Some airplane shooting buffs lately have started hoisting their cameras up on tall poles to get a high angle on their subjects. This has a number of advantages when shooting planes on the ground. Small planes are considered to be flattered by an angle that shows the upper surface of the wing; you can sometimes hoist the camera high enough to shoot into cockpits; in museums, you can get above the clutter of guardrails and display cases; plus it just looks different.

With digital, especially if you have a remote or articulated live view screen, this is easy. I decided to see if it could be done with a real man's camera. The other constraint on my rig was that it must be very portable -- enough not to require any extra baggage when flying on business trips.

My chosen camera was an Exakta VX-IIa with waist level finder.
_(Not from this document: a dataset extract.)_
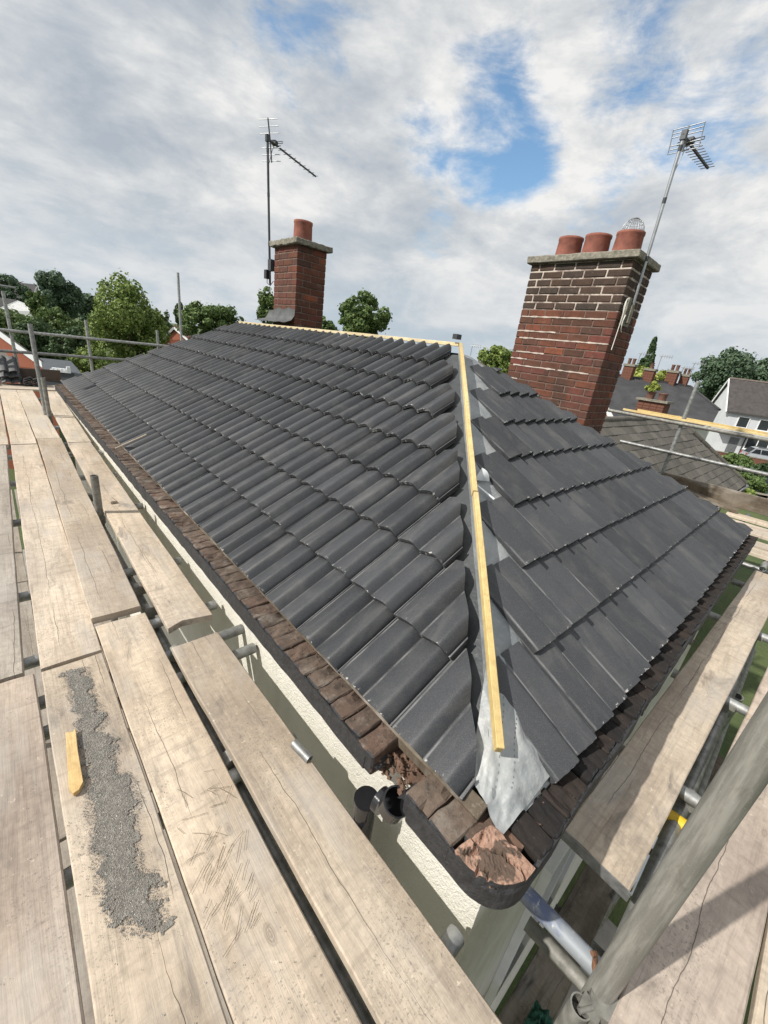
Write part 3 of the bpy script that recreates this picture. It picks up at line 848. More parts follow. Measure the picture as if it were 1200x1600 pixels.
mb.add(rim + m3 + low, [(i, i + 1, L_ + i + 1, L_ + i) for i in range(L_ - 1)] + [(L_ + i, L_ + i + 1, 2 * L_ + i + 1, 2 * L_ + i) for i in range(L_ - 1)], 1, False)
cb = mb.build('broken_corner_brick', [M_BROKEN, M_BITUMEN], house)
# rubble in the gap of the missing bricks and crumbs along the wall top
def crumbs(name, spots, mt, parent, seed=1, kind=True):
    rr = random.Random(seed); mb = MB()
    for (x, y, z, s) in spots:
        q = [Vector((rr.uniform(-1, 1), rr.uniform(-1, 1), rr.uniform(-1, 1))).normalized() * s * rr.uniform(0.6, 1.1) for _ in range(6)]
        ax = [Vector((1, 0, 0)), Vector((0, 1, 0)), Vector((-1, 0, 0)), Vector((0, -1, 0)), Vector((0, 0, 0.7)), Vector((0, 0, -0.7))]
        c = Vector((x, y, z)); rot_ = Matrix.Rotation(rr.random() * 6, 3, 'Z')
        vs = [c + rot_ @ (a * s * rr.uniform(0.6, 1.2)) for a in ax]
        mb.add(vs, [(0, 1, 4), (1, 2, 4), (2, 3, 4), (3, 0, 4), (1, 0, 5), (2, 1, 5), (3, 2, 5), (0, 3, 5)])
    o_ = mb.build(name, mt, parent)
    if kind: o_['kind'] = 'stuff'
    return o_
rr = random.Random(4)
crumbs('brick_rubble', [(rr.uniform(-0.06, 0.10), rr.uniform(HOLE[0] - 0.02, HOLE[1] + 0.02), EB + rr.uniform(0.0, 0.05), rr.uniform(0.004, 0.018)) for _ in range(150)]
       + [(rr.uniform(-0.09, 0.05), rr.uniform(-0.05, 8.4) ** 1.0, ET + 0.002, rr.uniform(0.0015, 0.004)) for _ in range(160)]
       + [(rr.uniform(-0.08, 0.06), rr.uniform(0.43, 1.6), ET + 0.003, rr.uniform(0.001, 0.005)) for _ in range(120)]
       + [(rr.uniform(0.05, 4.2), rr.uniform(-0.05, 0.04), ET + 0.002, rr.uniform(0.001, 0.004)) for _ in range(120)], M_DUST, house)
mb = MB(); mb.box((-0.015, -0.015, EB), (0.35, 0.16, ET - 0.012)); mb.box((0.0, 0.161, EB), (0.16, HOLE[0] - 0.012, ET - 0.022)); mb.build('debris_bed', M_DUST, house)
timber('wall_plate', (0.075, 0.20, -0.062), (0.075, 0.60, -0.062), 0.10, 0.05, M_OLDWOOD, house)
mb = MB(); mb.box((0.0, HOLE[0] - 0.01, EB - 0.01), (0.14, HOLE[1] + 0.01, EB + 0.025)); mb.build('wall_plate_recess', M_DUST, house)
# tilting fillet: thin old timber under the eaves tiles
timber('tilting_fillet', (0.040, 0.10, -0.030), (0.040, LY - 0.1, -0.030), 0.05, 0.024, M_OLDWOOD, house, up=NL)
timber('tilting_fillet', (0.30, 0.040, -0.032), (2 * W - 0.1, 0.040, -0.032), 0.05, 0.024, M_OLDWOOD, house, up=NR)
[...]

I figured that I could hoist the camera (prefocused) inverted on a lightweight tripod, compose by squinting overhead at the groundglass, and fire it using a long cable release. I obtained a cheap Sunpak tripod, $30 brand new from B&H, which has the useful property of collapsing small enough to fit in a standard small airline roller bag, and a 40-inch cable release. The first problem I encountered, fortunately during a trial run at home, was the discovery that the pan-tilt head that is permanently attached to the Sunpak will not invert. I therefore had to go to the hardware store and spend another $3.50 on a bracket and some nuts and bolts of the proper size to build a mount to hang the camera from the tripod head. That worked well enough. Here is a picture of the rig, "in the field" so to speak.


Problem number two surfaced only when I was prowling around Chino airport looking for targets for my first test of the system. When used with an auto lens having a pass-through shutter release, the Exakta requires the trigger pin from the cable release to stick out a very long way to trip the shutter -- longer than any cable release I own, including the 40-incher. I do have an old mechanical self-timer whose pin projects far enough, but was useless because of the Exakta's shutter position, which would have the timer project forward and appear in the frame. The only alternative was to use a non-auto lens with no pass-through release -- or, as I ended up doing, kluge this by mounting an auto lens not quite all the way while wrapping the pass-through arm in a rubber band to induce a stop-down mode. This worked but was not quite satisfactory. If you think it might be hard to compose through a 24x36mm groundglass that you are balancing on a pole 3 feet above your head, try doing it with the lens stopped down to f/11 or so. These shots were taken in that manner, at the Chino Airport in November and during my visit to Fantasy of Flight last weekend. Lens was a Vivitar T4 24/2.8; film was drugstore-brand Fuji 200 neg film and Velvia 100.

All in all, it was successful as a proof-of-concept trial. I spent some time trying to modify the cable release so that it will trigger an Exakta through the pass-through shutter release, but to no avail. Eventually I solved the problem by buying a Miranda Sensorex, which has interchangeable finders like the Exakta but no funky shutter release issues; also it's a more modern and reliable camera all around and its tripod socket is flush with the bottom, giving greater stability on the bracket. I'll practice more with this system over the next few months and maybe, when airshow season rolls around, I'll even consider heaving a 6x6 TLR up there.